3. Registration of Unlisted Business Lines
Previously, any effort to register new business lines not listed in Vietnam’s national classification system were subject to discretionary consideration by local authorities. Under the New Decree, however, such registration is now assured, provided the proposed activities are not expressly prohibited by law. This critical change offers greater procedural flexibility and significantly supports business expansion into emerging or unconventional sectors.
4. Digital Signature Mandate for Online Filings Effective from 2026
From January 1, 2026, personal digital signatures will be required for all corporate filings submitted via the national online business registration system (“Online Filings”). Until this mandate takes effect, Online Filings may continue to be authenticated either by a personal digital signature or through a verified business registration account (which may utilize personal VNeID for verification).
5. Unified National Database for All Companies
Under the New Decree, companies established under sector-specific laws—such as law firms and insurers established under the Law on Lawyers, or Law on Insurance Business —will now be integrated into the National Enterprise Registration Database. Full integration of corporate databases will support unified management of all companies—most notably by ensuring that corporate names are not identical or confusingly similar to existing entities, regardless of the legal framework under which they were established or are regulated.
6. Resolving Conflicts on the Effective Date of Corporate Changes
Previously, Decree 01 stated that changes recorded on the Business Registration Certificate—such as legal representative, company name, address, charter capital, or ownership—became legally effective only upon issuance of the Certificate. This conflicted with the Law on Enterprises, which allows the Members’ Council, Board of Directors, or General Meeting of Shareholders to set the effective date of such changes. Decree 168 now eliminates this provision of Decree 01, resolving the discrepancy and aligning the legal effect of corporate changes with internal corporate governance decisions.
7. Procedural improvements to streamline corporate filings The timeline for reissuing Business Registration Certificates and Confirmations of Business Registration Changes will be shortened from three working days to one. In addition, companies may now submit either a resolution or meeting minutes of the Members’ Council, General Meeting of Shareholders, or Board of Directors—rather than both, as previously required—depending on the specific procedure involved.

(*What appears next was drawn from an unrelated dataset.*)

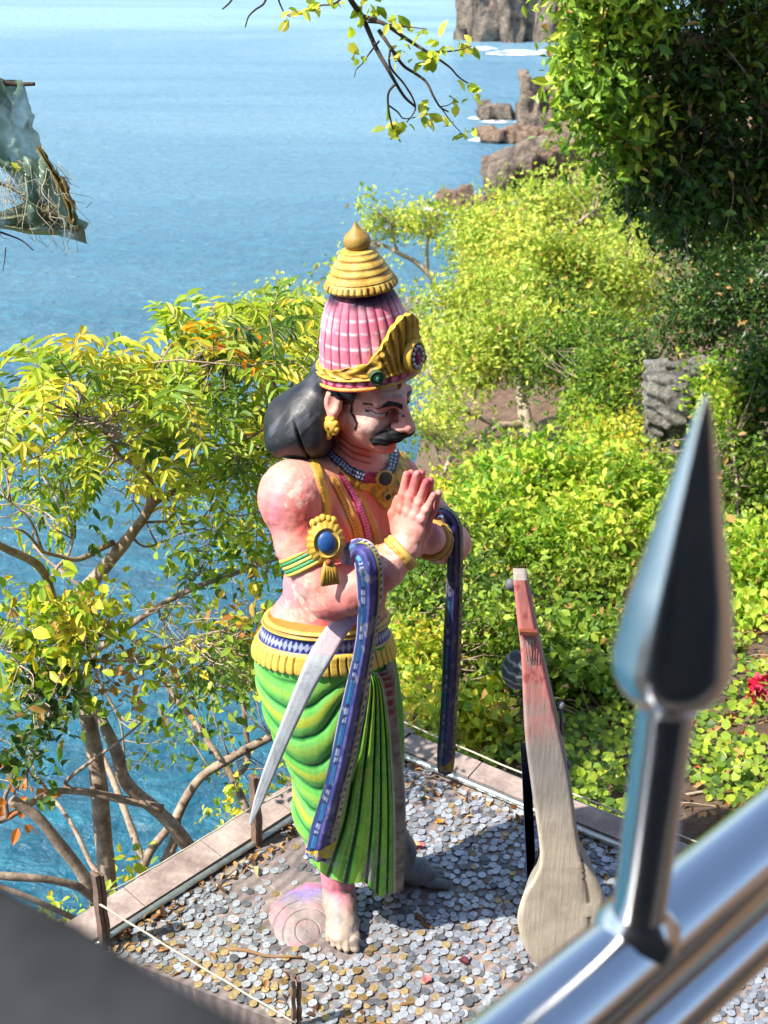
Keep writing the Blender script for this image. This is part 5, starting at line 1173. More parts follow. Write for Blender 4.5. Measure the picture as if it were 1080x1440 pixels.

8. No Filing Required for Address Changes Caused by Boundary Adjustments.
The New Decree codifies the guidance under Official Letter No. 4370/BTC-DNTN, confirming that companies are not required to file a change when administrative boundary adjustments affect their registered addresses. Businesses may update their address information voluntarily or in conjunction with other registration filings.

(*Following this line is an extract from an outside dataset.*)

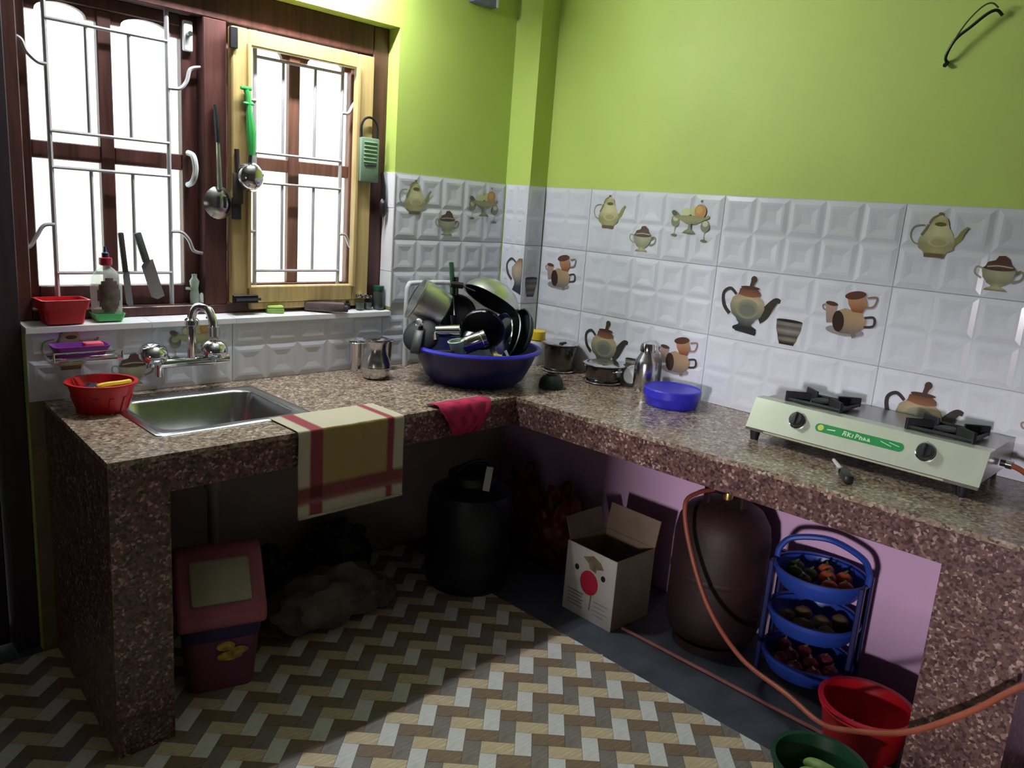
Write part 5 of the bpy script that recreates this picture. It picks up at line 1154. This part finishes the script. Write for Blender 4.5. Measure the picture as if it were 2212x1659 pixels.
def veg(name, label, cat, group, p, rx, ry, rz, m, sm, seed, stem=True):
    w = Mr @ Vector(p) if len(p) == 3 else Vector(p[:3])
    t = thing(name, label, cat, tuple(w), (0, 0, seed*1.3), group)
    finish(blob(BM(), (0, 0, 0), rx, ry, rz, 0.05, 4, 2, seed), 'skin', m, t)
    if stem: finish(tube(BM(), [(0, 0, rz*0.92), (0.004, 0, rz*1.12), (0.008, 0.002, rz*1.3)], [0.006, 0.004, 0.003], 6), 'stalk', sm, t)
k = 0
for x, y in ((-0.055, -0.045), (-0.02, -0.085), (0.01, -0.02), (0.05, -0.06), (0.06, 0.0)):
    k += 1; veg('tomato', 'orange red tomato in the top tray of the blue rack', 'tomato', 'tomatoes in the top tray', (x, y, 0.367+0.004*(k % 2)), 0.027, 0.027, 0.024, TOM, LEAF, k)
for x, y in ((-0.06, 0.03), (-0.02, 0.07), (0.03, 0.085), (0.0, 0.03)):
    k += 1; veg('green_pepper', 'dark green pepper in the top tray of the blue rack', 'pepper', 'green peppers in the top tray', (x, y, 0.366), 0.024, 0.030, 0.023, LEAF, LEAF, k)
for x, y in ((-0.06, -0.06), (-0.06, 0.01), (-0.04, 0.07), (0.0, -0.03), (0.02, 0.04), (0.05, -0.07)):
    k += 1; veg('potato', 'brown potato in the middle tray of the blue rack', 'potato', 'potatoes in the middle tray', (x, y, 0.222), 0.034, 0.028, 0.025, POTATO, POTATO, k, False)
for x, y in ((-0.075, -0.05), (-0.075, 0.01), (-0.06, 0.065), (-0.02, -0.085), (-0.015, -0.02), (-0.01, 0.045), (0.04, -0.05), (0.045, 0.02), (0.04, 0.085)):
    k += 1; veg('red_onion', 'red onion in the bottom tray of the blue rack', 'onion', 'red onions in the bottom tray', (x, y, 0.077), 0.028, 0.028, 0.026, ONION, POTATO, k)

# ------------------------------------------------------------------ tubs on the floor
t = thing('plastic_tub', 'red plastic tub on the floor by the granite support', 'tub', (-0.345, -1.868, 0.0))
b = bowl('tub_wall', 0.100, 0.122, 0.135, RED, t, 0.005, 40, 0.010)
bm = lathe(BM(), [(0.124, 0.118), (0.128, 0.120), (0.126, 0.124)], 40); finish(bm, 'tub_ridge', RED, t)
for i, (x, y) in enumerate(((-0.03, -0.03), (0.03, -0.045), (0.01, 0.03), (-0.045, 0.03))):
    tt = thing('garlic_bulb', 'pale garlic bulb in the red tub', 'garlic', (-0.345+x, -1.868+y, 0.026), (0, 0, i), 'garlic in the red tub')
    finish(blob(BM(), (0, 0, 0), 0.024, 0.024, 0.019, 0.08, 8, 2, i+40), 'bulb', mat('garlic_skin', (0.30, 0.24, 0.24), 0.7, var=0.3), tt); finish(tube(BM(), [(0, 0, 0.015), (0.003, 0, 0.034)], [0.007, 0.003], 6), 'stalk', mat('garlic_skin', (0.3, 0.24, 0.24)), tt)
t = thing('green_basket', 'dark green basket of gourds at the bottom edge of the floor', 'basket', (-0.690, -1.885, 0.0025))
b = bowl('basket_wall', 0.085, 0.112, 0.125, DGREEN, t, 0.005, 40, 0.008)
for kk in range(18):
    a = 2*PI*kk/18; bm = BM(); box(bm, 0.0, 0.003, -0.005, 0.005, 0.0, 0.085, 0.001, 1, rot('Z', a) @ WP(0.087, 0, 0.008) @ rot('Y', 0.20)); 
    finish(bm, 'basket_rib', DGREEN, b)
for i, (x, y, z, az, tz) in enumerate(((-0.004, -0.045, 0.036, 0.05, 0.05), (0.004, 0.0, 0.036, -0.05, 0.05), (-0.006, 0.045, 0.036, 0.08, 0.05), (-0.045, 0.006, 0.076, 1.50, 0.05), (0.004, -0.004, 0.078, 1.66, 0.05), (0.050, 0.004, 0.076, 1.60, 0.05))):
    tt = thing('gourd', 'pale green gourd in the dark green basket', 'gourd', (-0.690+x, -1.885+y, z), (0, tz, az), 'gourds in the green basket')
    finish(tube(BM(), spline([(-0.052, 0, -0.004), (-0.03, 0, 0.0), (0.0, 0.002, 0.003), (0.03, 0, 0.001), (0.052, 0, -0.006)], 4), [0.004, 0.009, 0.013, 0.015, 0.0165, 0.0175, 0.018, 0.018, 0.0185, 0.0185, 0.018, 0.017, 0.016, 0.0145, 0.012, 0.009, 0.004], 10), 'skin', GOURD, tt)
    finish(tube(BM(), [(0.05, 0, -0.005), (0.066, 0.002, -0.004)], [0.005, 0.003], 6), 'stalk', LEAF, tt)

# ------------------------------------------------------------------ loose wire on the stove wall
t = thing('loose_wire', 'dark twisted wire sticking out of the green wall', 'wire', (0, -1.66, 1.93))
finish(tube(BM(), spline([(-0.001, 0.004, -0.004), (-0.020, 0.004, 0.010), (-0.030, -0.016, 0.050), (-0.030, -0.050, 0.080), (-0.028, -0.085, 0.110), (-0.022, -0.105, 0.118), (-0.012, -0.118, 0.106)], 6), 0.0042, 8), 'wire_core', BLACK, t)
finish(tube(BM(), spline([(-0.020, 0.006, 0.004), (-0.034, -0.020, 0.058), (-0.040, -0.046, 0.098), (-0.040, -0.075, 0.128), (-0.036, -0.095, 0.134), (-0.030, -0.110, 0.122)], 6), 0.0022, 6), 'wire_strand', mat('wire_green_grey', (0.06, 0.075, 0.03), 0.6), t)
finish(tube(BM(), [(-0.001, 0.004, -0.004), (-0.016, 0.004, -0.014)], 0.006, 8), 'wire_end', BLACK, t)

Next Steps for Companies With the New Decree now in effect, companies should assess how the new rules impact their corporate governance, registration, and compliance practices. Key areas to review include the identification and disclosure of beneficial owners, documentation standards for equity transfers and capital contributions, and preparations for the digital signature for online filings beginning January 1, 2026. Early review and proactive alignment with these changes will help reduce regulatory risks and ensure smooth business operations under the updated legal regime.